Would you transcribe the whole listing exactly, minus its pictures?

# # #

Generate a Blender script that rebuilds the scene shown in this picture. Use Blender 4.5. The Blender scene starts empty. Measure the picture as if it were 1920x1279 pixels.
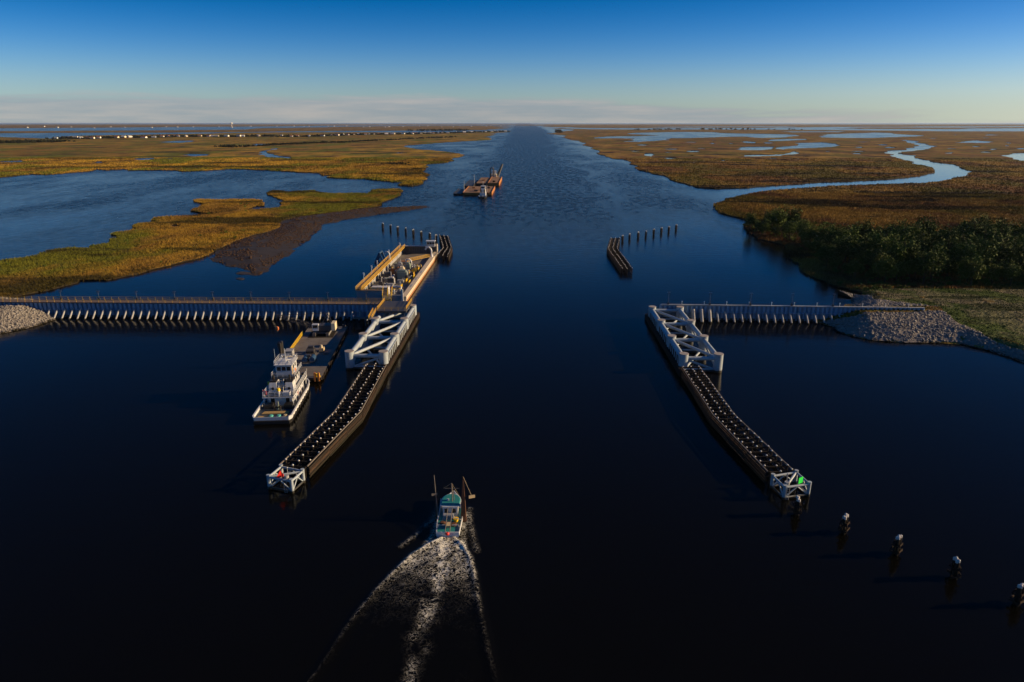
import bpy, math, random
import numpy as np
from mathutils import Vector, Matrix, noise as mnoise
from mathutils.geometry import delaunay_2d_cdt

R = math.radians
scene = bpy.context.scene
COL = scene.collection

# ------------------------------------------------------------------ camera
CAM_PITCH, CAM_YAW, CAM_HEIGHT = 17.74, 1.343, 60.0
cam_data = bpy.data.cameras.new('camera')
cam_data.sensor_width = 36.0
cam_data.lens = 24.0
cam_data.clip_start = 1.0
cam_data.clip_end = 200000.0
cam = bpy.data.objects.new('camera', cam_data)
cam.location = (0, 0, CAM_HEIGHT)
cam.rotation_euler = (R(90 - CAM_PITCH), 0, R(CAM_YAW))
COL.objects.link(cam)
scene.camera = cam

# ------------------------------------------------------------------ sky and sun
SUN_AZ, SUN_EL = 86.0, 16.0          # azimuth clockwise from +Y, elevation
SKY_STRENGTH, SKY_STRETCH = 0.066, 11.0
CLOUD = 4.9
world = bpy.data.worlds.new('World')
scene.world = world
world.use_nodes = True
wt = world.node_tree
wn, wl = wt.nodes, wt.links
wn.clear()
def wnode(t, **kw):
    n = wn.new(t)
    for k, v in kw.items(): setattr(n, k, v)
    return n
w_out = wnode('ShaderNodeOutputWorld')
w_bg = wnode('ShaderNodeBackground')
w_bg.inputs['Strength'].default_value = SKY_STRENGTH
w_tc = wnode('ShaderNodeTexCoord')
w_sep = wnode('ShaderNodeSeparateXYZ')
wl.new(w_tc.outputs['Generated'], w_sep.inputs[0])
w_abs = wnode('ShaderNodeMath', operation='MAXIMUM'); w_abs.inputs[1].default_value = 0.0
wl.new(w_sep.outputs['Z'], w_abs.inputs[0])
w_pow = wnode('ShaderNodeMath', operation='POWER'); w_pow.inputs[1].default_value = 1.9
wl.new(w_abs.outputs[0], w_pow.inputs[0])
w_zs = wnode('ShaderNodeMath', operation='MULTIPLY_ADD'); w_zs.inputs[1].default_value = SKY_STRETCH; w_zs.inputs[2].default_value = 0.03
wl.new(w_pow.outputs[0], w_zs.inputs[0])
w_com = wnode('ShaderNodeCombineXYZ')
wl.new(w_sep.outputs['X'], w_com.inputs['X']); wl.new(w_sep.outputs['Y'], w_com.inputs['Y']); wl.new(w_zs.outputs[0], w_com.inputs['Z'])
w_nrm = wnode('ShaderNodeVectorMath', operation='NORMALIZE')
wl.new(w_com.outputs[0], w_nrm.inputs[0])
w_sky = wnode('ShaderNodeTexSky', sky_type='NISHITA')
w_sky.sun_disc = False
w_sky.sun_elevation = R(SUN_EL)
w_sky.sun_rotation = R(SUN_AZ)
w_sky.altitude = 0.0
w_sky.air_density = 1.0
w_sky.dust_density = 0.6
w_sky.ozone_density = 3.6
wl.new(w_nrm.outputs[0], w_sky.inputs['Vector'])
w_hsv = wnode('ShaderNodeHueSaturation')
w_hsv.inputs['Saturation'].default_value = 1.35
w_wb = wnode('ShaderNodeMix', data_type='RGBA', blend_type='MULTIPLY'); w_wb.inputs['Factor'].default_value = 1.0; w_wb.inputs['B'].default_value = (1.0, 0.99, 1.12, 1)
wl.new(w_sky.outputs[0], w_wb.inputs['A']); wl.new(w_wb.outputs['Result'], w_hsv.inputs['Color'])
# low bank of thin evening cloud along the horizon, thinning out towards the sun
w_map = wnode('ShaderNodeMapping'); w_map.inputs['Scale'].default_value = (3.4, 3.4, 46.0)
wl.new(w_tc.outputs['Generated'], w_map.inputs['Vector'])
w_noi = wnode('ShaderNodeTexNoise'); w_noi.inputs['Scale'].default_value = 1.7; w_noi.inputs['Detail'].default_value = 10.0; w_noi.inputs['Roughness'].default_value = 0.6
wl.new(w_map.outputs[0], w_noi.inputs['Vector'])
w_top = wnode('ShaderNodeMapRange'); w_top.inputs['From Min'].default_value = 0.050; w_top.inputs['From Max'].default_value = 0.012
wl.new(w_sep.outputs['Z'], w_top.inputs['Value'])
w_east = wnode('ShaderNodeMapRange'); w_east.inputs['From Min'].default_value = 0.0; w_east.inputs['From Max'].default_value = 0.65; w_east.inputs['To Min'].default_value = 0.0; w_east.inputs['To Max'].default_value = -0.75
wl.new(w_sep.outputs['X'], w_east.inputs['Value'])
w_s0 = wnode('ShaderNodeMath', operation='ADD')
wl.new(w_top.outputs[0], w_s0.inputs[0]); wl.new(w_east.outputs[0], w_s0.inputs[1])
w_sum = wnode('ShaderNodeMath', operation='ADD')
wl.new(w_noi.outputs['Fac'], w_sum.inputs[0]); wl.new(w_s0.outputs[0], w_sum.inputs[1])
w_cm = wnode('ShaderNodeMapRange'); w_cm.interpolation_type = 'SMOOTHSTEP'
w_cm.inputs['From Min'].default_value = 0.86; w_cm.inputs['From Max'].default_value = 1.16; w_cm.inputs['To Max'].default_value = 0.62
wl.new(w_sum.outputs[0], w_cm.inputs['Value'])
w_mix = wnode('ShaderNodeMix', data_type='RGBA')
wl.new(w_cm.outputs[0], w_mix.inputs['Factor'])
wl.new(w_hsv.outputs[0], w_mix.inputs['A'])
w_cr = wnode('ShaderNodeValToRGB'); w_cr.color_ramp.elements[0].position = 0.42; w_cr.color_ramp.elements[0].color = (0.52, 0.58, 0.70, 1); w_cr.color_ramp.elements[1].position = 0.66; w_cr.color_ramp.elements[1].color = (0.86, 0.77, 0.78, 1)
wl.new(w_noi.outputs['Fac'], w_cr.inputs['Fac'])
w_cs = wnode('ShaderNodeVectorMath', operation='SCALE'); w_cs.inputs['Scale'].default_value = CLOUD
wl.new(w_cr.outputs['Color'], w_cs.inputs[0]); wl.new(w_cs.outputs[0], w_mix.inputs['B'])
wl.new(w_mix.outputs['Result'], w_bg.inputs['Color'])
wl.new(w_bg.outputs[0], w_out.inputs['Surface'])

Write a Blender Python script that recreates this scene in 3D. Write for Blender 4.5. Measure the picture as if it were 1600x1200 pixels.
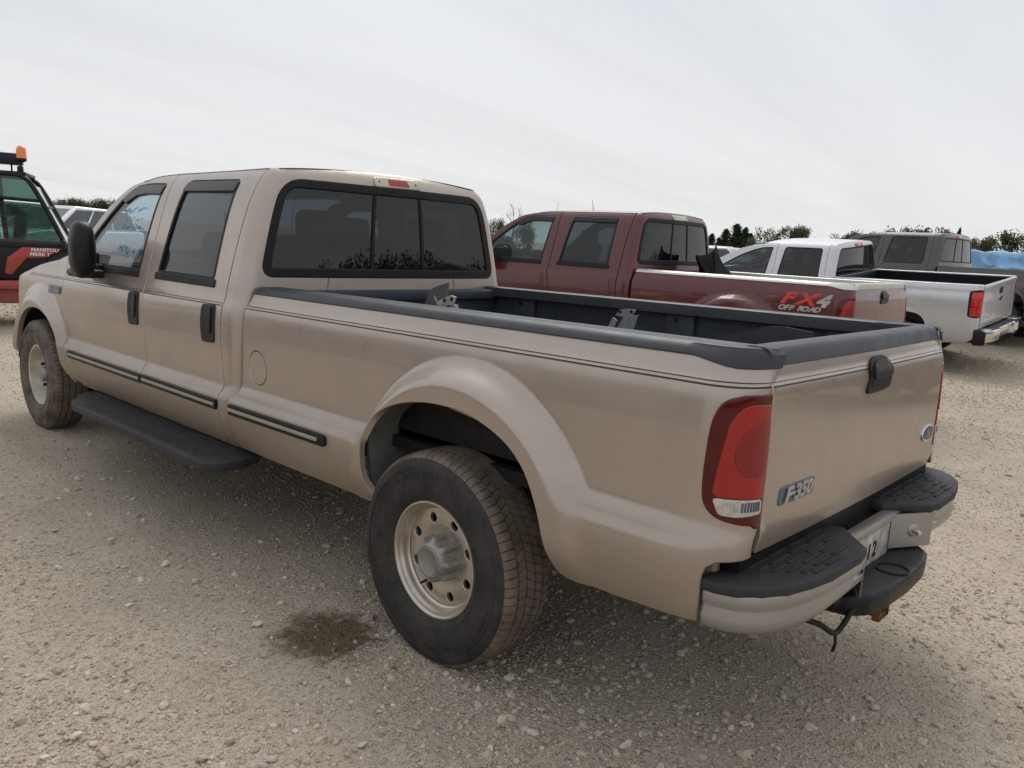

# # #

**Solution below:**
Generate a Blender script that rebuilds the scene shown in this picture. Use Blender 4.5. The Blender scene starts empty. Measure the picture as if it were 1920x1279 pixels.
import bpy, math, random
import numpy as np
from mathutils import Vector, Matrix, noise as mnoise
from mathutils.geometry import delaunay_2d_cdt

R = math.radians
scene = bpy.context.scene
COL = scene.collection

# ------------------------------------------------------------------ camera
CAM_PITCH, CAM_YAW, CAM_HEIGHT = 17.74, 1.343, 60.0
cam_data = bpy.data.cameras.new('camera')
cam_data.sensor_width = 36.0
cam_data.lens = 24.0
cam_data.clip_start = 1.0
cam_data.clip_end = 200000.0
cam = bpy.data.objects.new('camera', cam_data)
cam.location = (0, 0, CAM_HEIGHT)
cam.rotation_euler = (R(90 - CAM_PITCH), 0, R(CAM_YAW))
COL.objects.link(cam)
scene.camera = cam

# ------------------------------------------------------------------ sky and sun
SUN_AZ, SUN_EL = 86.0, 16.0          # azimuth clockwise from +Y, elevation
SKY_STRENGTH, SKY_STRETCH = 0.066, 11.0
CLOUD = 4.9
world = bpy.data.worlds.new('World')
scene.world = world
world.use_nodes = True
wt = world.node_tree
wn, wl = wt.nodes, wt.links
wn.clear()
def wnode(t, **kw):
    n = wn.new(t)
    for k, v in kw.items(): setattr(n, k, v)
    return n
w_out = wnode('ShaderNodeOutputWorld')
w_bg = wnode('ShaderNodeBackground')
w_bg.inputs['Strength'].default_value = SKY_STRENGTH
w_tc = wnode('ShaderNodeTexCoord')
w_sep = wnode('ShaderNodeSeparateXYZ')
wl.new(w_tc.outputs['Generated'], w_sep.inputs[0])
w_abs = wnode('ShaderNodeMath', operation='MAXIMUM'); w_abs.inputs[1].default_value = 0.0
wl.new(w_sep.outputs['Z'], w_abs.inputs[0])
w_pow = wnode('ShaderNodeMath', operation='POWER'); w_pow.inputs[1].default_value = 1.9
wl.new(w_abs.outputs[0], w_pow.inputs[0])
w_zs = wnode('ShaderNodeMath', operation='MULTIPLY_ADD'); w_zs.inputs[1].default_value = SKY_STRETCH; w_zs.inputs[2].default_value = 0.03
wl.new(w_pow.outputs[0], w_zs.inputs[0])
w_com = wnode('ShaderNodeCombineXYZ')
wl.new(w_sep.outputs['X'], w_com.inputs['X']); wl.new(w_sep.outputs['Y'], w_com.inputs['Y']); wl.new(w_zs.outputs[0], w_com.inputs['Z'])
w_nrm = wnode('ShaderNodeVectorMath', operation='NORMALIZE')
wl.new(w_com.outputs[0], w_nrm.inputs[0])
w_sky = wnode('ShaderNodeTexSky', sky_type='NISHITA')
w_sky.sun_disc = False
w_sky.sun_elevation = R(SUN_EL)
w_sky.sun_rotation = R(SUN_AZ)
w_sky.altitude = 0.0
w_sky.air_density = 1.0
w_sky.dust_density = 0.6
w_sky.ozone_density = 3.6
wl.new(w_nrm.outputs[0], w_sky.inputs['Vector'])
w_hsv = wnode('ShaderNodeHueSaturation')
w_hsv.inputs['Saturation'].default_value = 1.35
w_wb = wnode('ShaderNodeMix', data_type='RGBA', blend_type='MULTIPLY'); w_wb.inputs['Factor'].default_value = 1.0; w_wb.inputs['B'].default_value = (1.0, 0.99, 1.12, 1)
wl.new(w_sky.outputs[0], w_wb.inputs['A']); wl.new(w_wb.outputs['Result'], w_hsv.inputs['Color'])
# low bank of thin evening cloud along the horizon, thinning out towards the sun
w_map = wnode('ShaderNodeMapping'); w_map.inputs['Scale'].default_value = (3.4, 3.4, 46.0)
wl.new(w_tc.outputs['Generated'], w_map.inputs['Vector'])
w_noi = wnode('ShaderNodeTexNoise'); w_noi.inputs['Scale'].default_value = 1.7; w_noi.inputs['Detail'].default_value = 10.0; w_noi.inputs['Roughness'].default_value = 0.6
wl.new(w_map.outputs[0], w_noi.inputs['Vector'])
w_top = wnode('ShaderNodeMapRange'); w_top.inputs['From Min'].default_value = 0.050; w_top.inputs['From Max'].default_value = 0.012
wl.new(w_sep.outputs['Z'], w_top.inputs['Value'])
w_east = wnode('ShaderNodeMapRange'); w_east.inputs['From Min'].default_value = 0.0; w_east.inputs['From Max'].default_value = 0.65; w_east.inputs['To Min'].default_value = 0.0; w_east.inputs['To Max'].default_value = -0.75
wl.new(w_sep.outputs['X'], w_east.inputs['Value'])
w_s0 = wnode('ShaderNodeMath', operation='ADD')
wl.new(w_top.outputs[0], w_s0.inputs[0]); wl.new(w_east.outputs[0], w_s0.inputs[1])
w_sum = wnode('ShaderNodeMath', operation='ADD')
wl.new(w_noi.outputs['Fac'], w_sum.inputs[0]); wl.new(w_s0.outputs[0], w_sum.inputs[1])
w_cm = wnode('ShaderNodeMapRange'); w_cm.interpolation_type = 'SMOOTHSTEP'
w_cm.inputs['From Min'].default_value = 0.86; w_cm.inputs['From Max'].default_value = 1.16; w_cm.inputs['To Max'].default_value = 0.62
wl.new(w_sum.outputs[0], w_cm.inputs['Value'])
w_mix = wnode('ShaderNodeMix', data_type='RGBA')
wl.new(w_cm.outputs[0], w_mix.inputs['Factor'])
wl.new(w_hsv.outputs[0], w_mix.inputs['A'])
w_cr = wnode('ShaderNodeValToRGB'); w_cr.color_ramp.elements[0].position = 0.42; w_cr.color_ramp.elements[0].color = (0.52, 0.58, 0.70, 1); w_cr.color_ramp.elements[1].position = 0.66; w_cr.color_ramp.elements[1].color = (0.86, 0.77, 0.78, 1)
wl.new(w_noi.outputs['Fac'], w_cr.inputs['Fac'])
w_cs = wnode('ShaderNodeVectorMath', operation='SCALE'); w_cs.inputs['Scale'].default_value = CLOUD
wl.new(w_cr.outputs['Color'], w_cs.inputs[0]); wl.new(w_cs.outputs[0], w_mix.inputs['B'])
wl.new(w_mix.outputs['Result'], w_bg.inputs['Color'])
wl.new(w_bg.outputs[0], w_out.inputs['Surface'])

Write a Blender Python script that recreates this scene in 3D. Write for Blender 4.5. Measure the picture as if it were 1600x1200 pixels.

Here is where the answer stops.